Residents of the West Bank village of Bil'in protest the separation fence that divides their land every Friday. Back in September of 2007, the Israeli Supreme Court ruled that the route of the wall was illegal and that 1,700 meters of it should be removed. This ruling has yet to be followed.

Part of the delay has been caused by expansion of the Modi'in Ilit settlement nearby. The Supreme Court also ruled it is illegal to plan the route of the separation barrier based on constructions that do not yet exist, so it is believed by activists involved that Israeli officials are waiting until the settlement expansion is complete to draw up the new plans for the wall.

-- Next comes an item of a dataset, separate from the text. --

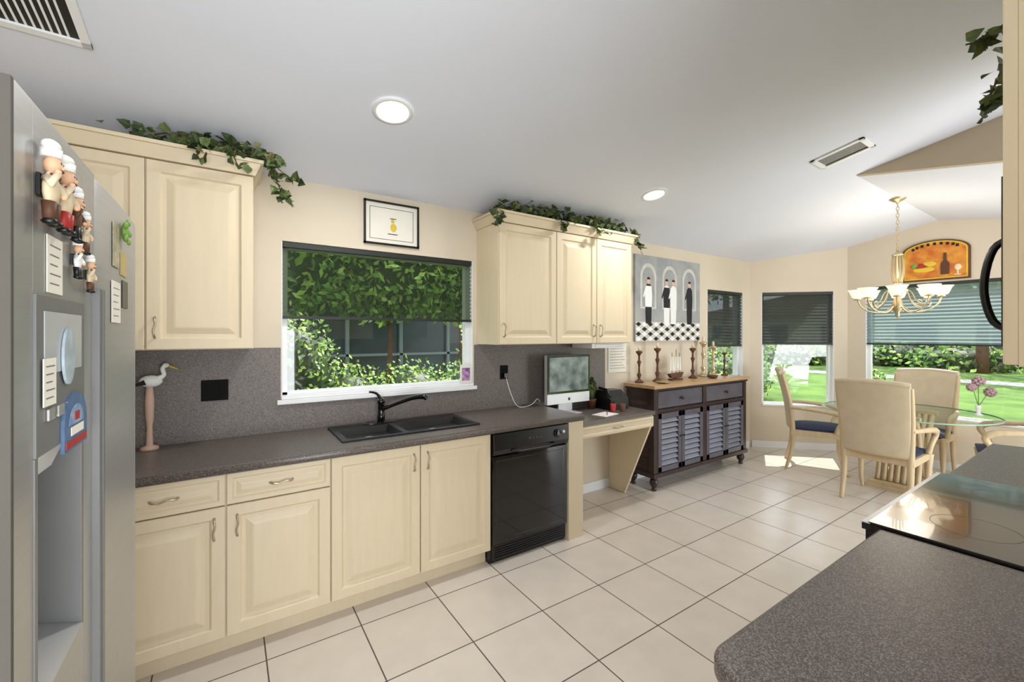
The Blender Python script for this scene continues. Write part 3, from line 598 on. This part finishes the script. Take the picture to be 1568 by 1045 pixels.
# ---------------------------------------------------------------- dining set
TX,TY=5.70,1.38
b=B(TR(TX,TY,0)); n=64
b.lathe([(.665,.738),(.675,.741),(.675,.747),(.665,.75)],(0,0,0),TEDGE,n,caps=False); b.lathe([(.665,.7495),(.002,.7495)],(0,0,0),TGLASS,n)
b.box(-.36,.36,-.22,.22,0,.035,CHW); b.box(-.33,.33,-.19,.19,.035,.06,CHW)
for sx in (-1,1):
    for k in range(7):
        yy=-.15+k*.05
        b.tube([(sx*.22,yy,.06),(sx*.15,yy,.30),(sx*.17,yy,.52),(sx*.30,yy,.715)],[.024,.022,.022,.026],CHW,8,sub=4)
    b.box(sx*.30-.035,sx*.30+.035,-.19,.19,.70,.7375,CHW)
b.box(-.14,.14,-.14,.14,.25,.29,CHW)
b.done('glass_dining_table')
def chair(x,y,rz):
    b=B(TR(x,y,0,rz))
    for q in (-1,1):
        b.tube([(-.29,q*.235,0),(-.235,q*.235,.22),(-.225,q*.235,.44),(-.25,q*.25,.75),(-.32,q*.26,1.07)],[.016,.023,.027,.023,.018],CHW,8,sub=4)
        b.tube([(.27,q*.245,0),(.232,q*.245,.12),(.235,q*.245,.28),(.25,q*.25,.44)],[.014,.018,.026,.034],CHW,8,sub=4)
        b.tube([(-.255,q*.255,.70),(-.12,q*.29,.70),(.08,q*.305,.685),(.20,q*.30,.66),(.235,q*.29,.61),(.19,q*.275,.53),(.17,q*.26,.45)],[.018,.02,.025,.030,.026,.020,.024],CHW,8,sub=4)
    b.box(-.24,.265,-.26,.26,.39,.452,CHW)
    b.box(-.21,.275,-.235,.235,.453,.475,NAVY)
    n=8; vs=[];fs=[]
    for i in range(n+1):
        for j in range(n+1):
            u,v=i/n,j/n; h=.475+.035*(1-(2*u-1)**4)*(1-(2*v-1)**4)
            vs.append((-.21+.485*u,-.235+.47*v,h))
    for i in range(n):
        for j in range(n): a=i*(n+1)+j; fs.append((a,a+1,a+n+2,a+n+1))
    b.add(vs,fs,NAVY,True)
    nu,nz=10,10
    def bp(u,t,o):
        z=.47+(1.09-.47+.02*(1-u*u))*t; zz=(z-.44)/.63
        xx=-.225-.03*zz-.075*zz*zz - .035*(1-u*u) + o
        return (xx,u*(.236+.024*t),z)
    for o,sgn in ((.022,1),(-.022,-1)):
        vs=[bp(-1+2*i/nu,j/nz,o) for i in range(nu+1) for j in range(nz+1)]
        b.add(vs,[(i*(nz+1)+j,i*(nz+1)+j+1,(i+1)*(nz+1)+j+1,(i+1)*(nz+1)+j) for i in range(nu) for j in range(nz)],UPH,True)
    edge=[(-1+2*i/nu,1) for i in range(nu+1)]
    b.add([p for (u,t) in edge for p in (bp(u,t,.022),bp(u,t,-.022))],[(2*i,2*i+1,2*i+3,2*i+2) for i in range(nu)],UPH)
    b.add([p for (u,t) in [(-1+2*i/nu,0) for i in range(nu+1)] for p in (bp(u,t,.022),bp(u,t,-.022))],[(2*i,2*i+1,2*i+3,2*i+2) for i in range(nu)],UPH)
    for u in (-1,1): b.add([p for t in range(nz+1) for p in (bp(u,t/nz,.022),bp(u,t/nz,-.022))],[(2*i,2*i+1,2*i+3,2*i+2) for i in range(nz)],UPH)
    b.tube([bp(-1+2*i/nu,1.0,0) for i in range(nu+1)],.026,UPH,10)
    b.tube([bp(-1+2*i/nu,0,0) for i in range(nu+1)],.022,CHW,8)
    b.done('dining_chair',.006)
chair(5.05,1.36,0); chair(5.62,2.13,-math.pi/2+.42); chair(6.33,1.42,math.pi); chair(5.82,.62,math.pi/2+.2)
b=B(TR(5.92,.90,.751)); b.lathe([(.03,0),(.035,.01),(.012,.03),(.02,.07),(.024,.10)],(0,0,0),WHT,14)
PINK=M('dusty_pink_petals',(176,146,150),.6,var=.2,scale=40)
for (dx,dy,dz,r) in ((0,0,.33,.06),(.03,-.07,.23,.055),(-.03,.04,.27,.045)):
    b.tube([(0,0,.09),(dx*.6,dy*.6,dz*.8),(dx,dy,dz)],.003,GRNP,6)
    for k in range(22):
        a=k*2.4; t=math.acos(1-2*(k+.5)/22); b.sph((dx+r*.6*math.sin(t)*math.cos(a),dy+r*.6*math.sin(t)*math.sin(a),dz+r*.6*math.cos(t)),(.017,.017,.017),PINK,6)
b.done('flower_arrangement')
b=B(TR(5.68,1.45,.751)); b.lathe([(.07,0),(.08,.01),(.12,.07),(.14,.10),(.135,.10),(.11,.065),(.06,.012)],(0,0,0),BRASS,24)
for k in range(5): b.sph((.06*math.cos(k*1.26),.06*math.sin(k*1.26),.10),.038,LEAFI[1] if k%2 else BROWN)
for k in range(5): b.tube([(0,0,.08),(.06*math.cos(k*1.3+.4),.06*math.sin(k*1.3+.4),.25),(.13*math.cos(k*1.3+.4),.13*math.sin(k*1.3+.4),.27)],[.014,.012,.004],BROWN,8,sub=3)
b.done('centerpiece_bowl')
CXc,CYc=5.30,RY; zc=zr
b=B(TR(CXc,CYc,0)); b.lathe([(.065,zc-.001),(.065,zc-.012),(.04,zc-.03),(.012,zc-.045),(.008,zc-.06)],(0,0,0),BRASS,24)
z=zc-.05; k=0
while z>2.31:
    a=k*math.pi/2; r=.011
    pts=[(r*math.cos(t)*math.cos(a),r*math.cos(t)*math.sin(a),z-.022+.02*math.sin(t)) for t in [2*math.pi*i/10 for i in range(11)]]
    b.tube(pts,.0028,BRASS,6); z-=.032; k+=1
b.lathe([(.01,2.32),(.02,2.30),(.045,2.285),(.045,2.275),(.012,2.27)],(0,0,0),BRASS,20)
for k in range(10):
    a=2*math.pi*k/10; c,s=math.cos(a),math.sin(a)
    b.tube([(.035*c,.035*s,2.28),(.045*c,.045*s,2.14),(.03*c,.03*s,2.0)],[.005,.006,.005],BRASS,6,sub=3)
b.lathe([(.012,2.27),(.012,1.99)],(0,0,0),BRASS,12)
b.lathe([(.03,2.01),(.045,1.995),(.02,1.97),(.014,1.90),(.03,1.85),(.045,1.80),(.035,1.75),(.015,1.73),(.02,1.71),(.012,1.69),(.002,1.68)],(0,0,0),BRASS,20)
NS=8
for k in range(NS):
    a=2*math.pi*(k+.3)/NS; c,s=math.cos(a),math.sin(a); R=.295
    b.tube([(.03*c,.03*s,1.80),(.10*c,.10*s,1.735),(.20*c,.20*s,1.745),(.27*c,.27*s,1.80),(R*c,R*s,1.87)],[.007,.007,.006,.006,.007],BRASS,8,sub=5)
    b.tube([(.02*c,.02*s,1.96),(.09*c,.09*s,1.93),(.13*c,.13*s,1.84),(.20*c,.20*s,1.78),(.23*c,.23*s,1.82),(.20*c,.20*s,1.84)],.0045,BRASS,6,sub=5)
    b.lathe([(.028,1.865),(.032,1.872),(.02,1.88)],(R*c,R*s,0),BRASS,14)
    b.lathe([(.02,1.88),(.045,1.892),(.055,1.915),(.066,1.945),(.080,1.965),(.077,1.965),(.062,1.945),(.05,1.915),(.04,1.897),(.004,1.89)],(R*c,R*s,0),SHADEG,20)
b.done('chandelier')
l=bpy.data.lights.new('chand','POINT'); l.energy=14; l.color=(1,.9,.76); l.shadow_soft_size=.25
o=bpy.data.objects.new('chandelier_lamp',l); bpy.context.collection.objects.link(o); o.location=(CXc,CYc,2.05)
# ---------------------------------------------------------------- outdoors
LAWN=M('lawn_grass',(76,108,38),.95,c2=(104,140,54),scale=1.2)
b=B(); b.add([(-40,3.16,-.14),(60,3.16,-.14),(60,60,-.14),(-40,60,-.14)],[(0,1,2,3)],LAWN); b.add([(6.96,-40,-.14),(60,-40,-.14),(60,3.16,-.14),(6.96,3.16,-.14)],[(0,1,2,3)],LAWN); b.done('lawn')
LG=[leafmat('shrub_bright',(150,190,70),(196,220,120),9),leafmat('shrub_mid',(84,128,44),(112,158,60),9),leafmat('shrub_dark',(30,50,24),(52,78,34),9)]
def shrub(name,c,r,n,s,w=(3,4,3),core=True,trunk=None):
    b=B()
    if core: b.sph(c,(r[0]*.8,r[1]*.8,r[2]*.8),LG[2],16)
    if trunk: b.tube([(c[0],c[1],-.14),(c[0]+.1,c[1],c[2]*.5),(c[0],c[1],c[2])],[trunk,trunk*.8,trunk*.6],BROWN,10,sub=3)
    for k in range(n):
        v=Vector((random.gauss(0,1),random.gauss(0,1),random.gauss(0,1))).normalized()*random.uniform(.72,1.08)
        p=Vector((c[0]+v.x*r[0],c[1]+v.y*r[1],c[2]+v.z*r[2])); 
        if p.z<-.1: continue
        d=Vector((random.gauss(0,1),random.gauss(0,1),random.gauss(0,1))).normalized(); e=d.orthogonal().normalized()*s*.35; d=d*s*random.uniform(.6,1.3)
        b.add([p,p+d*.5+e,p+d,p+d*.5-e],[(0,1,2,3)],LG[random.choices([0,1,2],w)[0]])
    return b.done(name)
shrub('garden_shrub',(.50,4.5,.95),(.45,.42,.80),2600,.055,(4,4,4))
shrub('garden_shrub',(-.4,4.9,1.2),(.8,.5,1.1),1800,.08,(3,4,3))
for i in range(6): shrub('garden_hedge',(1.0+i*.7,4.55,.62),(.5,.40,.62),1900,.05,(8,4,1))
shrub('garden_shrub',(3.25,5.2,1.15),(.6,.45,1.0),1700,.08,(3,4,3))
for (x,y,z,r) in ((-.9,7.0,2.75,1.4),(.7,7.3,2.95,1.5),(2.3,7.5,2.8,1.35),(3.9,7.9,2.9,1.4)): shrub('garden_tree',(x,y,z),(r,.8,r*.76),3000,.15,(9,4,1),core=True,trunk=.05)
shrub('garden_tree',(9.6,9.0,3.9),(2.0,1.4,1.8),2500,.2,(4,4,2),trunk=.15)
HD=M('screen_enclosure_dark',(60,70,84),.3,var=.25,scale=1); HP=M('enclosure_post',(130,140,150),.5,var=.05); HW=M('house_stucco',(206,198,180),.9,var=.04); RF=M('roof_tile',(130,104,88),.8,var=.15,scale=6)
b=B(); b.box(-6,12,10.6,14,-.14,2.3,HD)
for k in range(14): b.box(-5.5+k*1.3,-5.42+k*1.3,10.5,10.62,-.14,2.3,HP)
b.box(-6,12,10.5,10.62,1.0,1.06,HP); b.box(-6,12,10.5,10.62,2.25,2.4,HP); b.prism([(9.9,2.4),(14.5,2.4),(12.5,3.0)],'x',-6.5,12.5,RF); b.done('neighbour_house')
shrub('garden_hedge',(10.6,6.0,.40),(1.5,.8,.70),3500,.10,(3,5,3)); shrub('garden_hedge',(13.8,8.2,.5),(2.2,1,.8),2500,.14,(3,4,3)); shrub('garden_hedge',(8.6,5.0,.25),(.55,.5,.45),1600,.08,(4,4,2))
shrub('garden_shrub',(8.5,2.55,.45),(.35,.35,.55),1400,.07,(5,4,1))
for i in range(9): shrub('garden_hedge',(29+random.uniform(-2,2),-8+i*3.2,.3),(2.0,1.7,.8),900,.3,(3,4,3))
for i in range(5): shrub('garden_tree',(26+random.uniform(-3,3),-6+i*5,6.0),(3.2,2.6,2.4),1500,.4,(5,4,2),core=False,trunk=.22)
b=B(); b.box(38,44,-12,26,-.14,3.0,HW); b.prism([(-13,3.0),(27,3.0),(7,6.0)],'x',37,45,RF)
for k in range(8): b.box(37.9,38.05,-10+k*4.4,-8+k*4.4,.6,2.3,HD)
b.done('distant_house')
b=B(); b.box(21,22.5,-30,40,-.139,-.12,M('pavement',(190,186,178),.9,var=.03)); b.done('garden_path')
b=B(); b.box(-1.3,5.8,W+.15,W+.5,2.44,2.50,TRIM); b.done('added_eave_sun_block')  # unseen eave, added to keep direct sun out of the sink window
# ---------------------------------------------------------------- light, world, camera
s=bpy.data.lights.new('sun','SUN'); s.energy=6.5; s.angle=.01; s.color=(1,.95,.88)
so=bpy.data.objects.new('sun',s); bpy.context.collection.objects.link(so)
az,el=math.radians(27),math.radians(55); ds=Vector((math.cos(el)*math.cos(az),math.cos(el)*math.sin(az),math.sin(el)))
so.rotation_euler=(-ds).to_track_quat('-Z','Y').to_euler()
wd=bpy.data.worlds.new('world'); bpy.context.scene.world=wd; wd.use_nodes=True
bg=wd.node_tree.nodes['Background']; bg.inputs[0].default_value=(.85,.93,1,1); bg.inputs[1].default_value=2.3
def area(n,loc,tgt,sx,sy,e,c=(.96,.98,1)):
    l=bpy.data.lights.new(n,'AREA'); l.shape='RECTANGLE'; l.size=sx; l.size_y=sy; l.energy=e; l.color=c
    o=bpy.data.objects.new(n,l); bpy.context.collection.objects.link(o); o.location=loc
    o.rotation_euler=(Vector(tgt)-Vector(loc)).to_track_quat('-Z','Y').to_euler()
area('added_fill_light',(.1,-2.4,1.0),(1.2,1.0,3.0),2.4,1.4,118)  # added fill lamp behind the camera, aimed up to brighten the ceiling
area('added_fill_light_b',(4.9,-2.4,1.0),(5.0,.8,2.8),2.2,1.4,95)  # second added fill lamp, out of view, for the dining end
f=651.
c=bpy.data.cameras.new('camera'); c.sensor_width=36; c.lens=f/1568*36; c.shift_y=-9.5/1568; c.clip_start=.02; c.clip_end=200
o=bpy.data.objects.new('camera',c); bpy.context.collection.objects.link(o); o.location=(0,0,1.52)
o.rotation_euler=(math.pi/2,0,math.atan(976/f)-math.pi/2)
bpy.context.scene.camera=o
bpy.context.scene.view_settings.view_transform='Standard'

Possibly due to the continuing violence and unrest in Bil'in and similar villages, Israeli officials drew up a preliminary plan for the alternate route. However, Bili'n local council head Ahmed Issa Abdallah Yassin says this new route will only return 10% of the farmland taken from the village.

Yassin says this plan is only a delay tactic:
Yassin said that in the meantime, the state is allowing building developers to create facts on the ground and that in another two months time, "they will be able to debate new security stipulations that will be influenced by building projects which will by then be complete, leaving them "no choice" but to rework the fence with these developments in mind."
UPDATE:
In addition to rejecting the proposed route change, Bil'in is suing the Canadian firms that are building in the Modi'in settlement.
Haaretz says:
The village claims the companies have been building in Israel's largest settlement, Upper Modiin, in violation of international law. The construction is taking place on land seized from Bili'in after Israel captured the West Bank in the 1967 Six-Day War, according to the suit. Among other things, the claim cites the Fourth Geneva Convention, which forbids an occupying power from transferring its own civilians into occupied territory.
Bil'in's attorney, Michael Sfard, says this is the first suit of its kind and calls for the halt of settlement construction and the removal of 30 buildings the company previously built.